Pour certains admirateurs contemporains de l’Angleterre, les Anglo-Saxons ne seraient rien moins qu’une variété supérieure de l’espèce humaine, soit au point de vue de l’anthropologie, soit à celui de la psychologie ; et on voudrait transplanter chez nous les qualités anglaises, les institutions anglaises, les mœurs anglaises, l’éducation anglaise. N’est-ce point, comme on l’a dit, ressembler à ces enfans qui plantent dans leur jardin des fleurs « sans leurs racines, » et s’étonnent ensuite de les voir fanées ? Sous la Restauration, on sécriait avec Villèle : transportons en France une aristocratie de grands propriétaires terriens; sous le gouvernement de Juillet, avec Guizot : copions les parlementaires ; sous le second Empire, avec Le Play : empruntons la décentralisation et les libertés locales ; aujourd’hui : imitons l’individualisme anglais, cultivons le moi, soyons volontaires, soyons forts ! Tout sera sauvé si nous devenons des Anglo-Saxons, c’est-à-dire des hommes ayant la vigueur musculaire et l’amour du sport, la volonté énergique et l’esprit d’entreprises lointaines. Selon le mot du philosophe anglais : « Soyons de beaux et bons animaux ! » Autrement dit : Imitons précisément ce qui est inimitable, imitons les qualités natives du tempérament héréditaire ! Chose presque aussi logique que de dire : — Ayons une taille de 1 m. 80, un indice céphalique de 74, et amenons 100 au dynamomètre. Ce qu’il faut imiter de l’Angleterre, c’est son effort constant pour se perfectionner elle-même sans rompre brusquement avec son passé. Au lieu de nous écrier : « — Soyons Anglo-Saxons, » il serait plus sage de dire : — Développons nos qualités propres et luttons contre nos vices.

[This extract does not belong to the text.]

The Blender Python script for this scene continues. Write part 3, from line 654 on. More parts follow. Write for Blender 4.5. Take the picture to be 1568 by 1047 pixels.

Luttons contre la stérilité volontaire, contre l’alcoolisme, contre la criminalité montante, contre la presse licencieuse et diffamatoire, contre le scepticisme sous toutes ses formes, contre le matérialisme de la pensée et de la vie ; opposons à l’individualisme mal compris le sentiment du devoir social ; en un mot, relevons la moralité privée et publique, qui est la même pour les Latins, les Celtes et les Anglo-Saxons.

Alfred Fouillée.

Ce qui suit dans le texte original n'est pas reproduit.